His tale is that he has always worked long hours, tirelessly for the people, always giving them wise guidance and helping in all fields, and his knowledge and skills are unbounded in their brilliance and breadth.  He being a modest man who demands little, but gives all.  The truth is that he lived the life of a wealthy king with numerous well appointed palaces, food, drink, clothing and consumer goods from around the world, enjoyed his own "joy division" of especially selected beautiful young women to enjoy orgies that would make Berlusconi jealous, and by the mid 1960s had so ruthlessly purged any challenges to his rule that he could relax. All the time he called for his enslaved people to work ever harder, more tirelessly than before, filling up their "spare time" with activities either to defend the country, or extra-curricular activities for the monthly "celebrations" of him, his inarticulate playboy son, the party, the country, the army or Juche  Meanwhile, there has never been room for anyone disabled in the workers' paradise.

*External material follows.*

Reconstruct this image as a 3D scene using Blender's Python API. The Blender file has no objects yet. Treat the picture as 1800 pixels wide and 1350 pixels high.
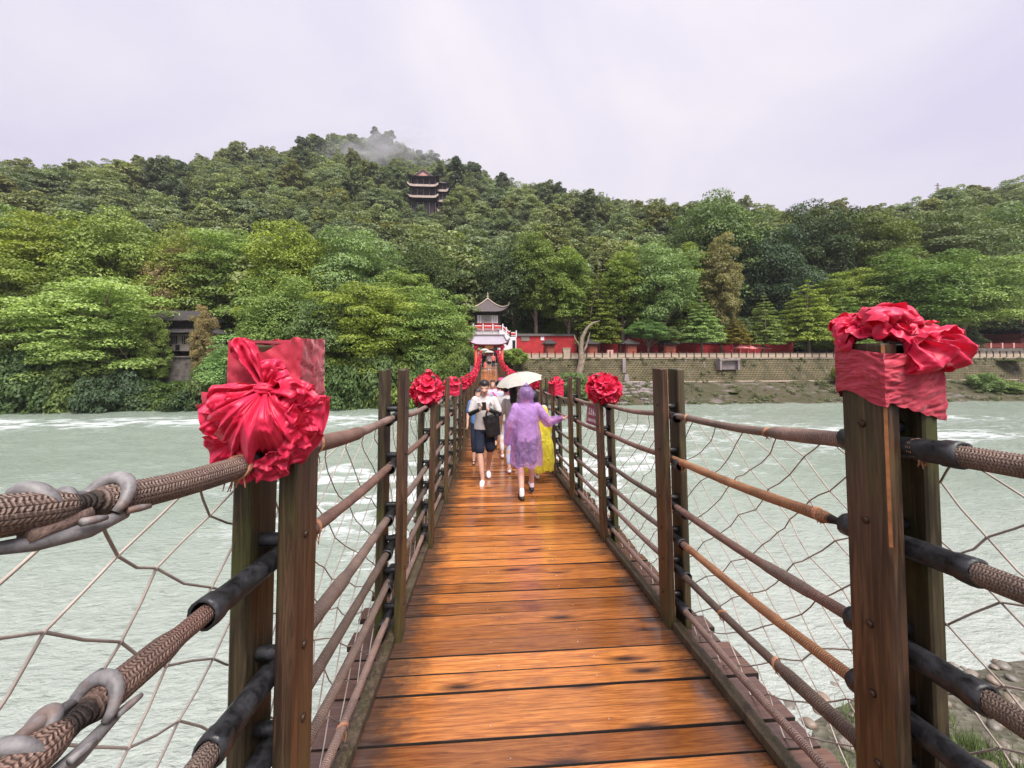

So whilst Libyans fight to depose their megalomaniacal ruler  (who has long been loved by the Kim gang), and others go about their daily life.  Be grateful for a moment that you're not in a country led by a lying murdering corpse, where you can't leave, where you are denied the truth of his life and his rule and are told to sacrifice more every day and you have nothing to envy in the world.

3 comments:

Craig said...

Great post Scott. Had to laugh at the final line of the Stoke on Trent branch of the JISGE - "comments are disabled" - very in keeping with Junche philosophy.

Jeremy Harris said...

I always enjoy reading your posts on North Korea (while despising the content)...

Your passion for these people always impresses...

Do you believe we'll see the end of these thugs in charge before we die, 40 - 50 years?

Libertyscott said...

Jeremy: Yes I do. I can only hope that the way it happens does not parallel Russia. There has yet to be any successful model in moving from totalitarianism to free and open societies that does not involve lengthy expensive military occupation (e.g. Germany/Japan post WW2).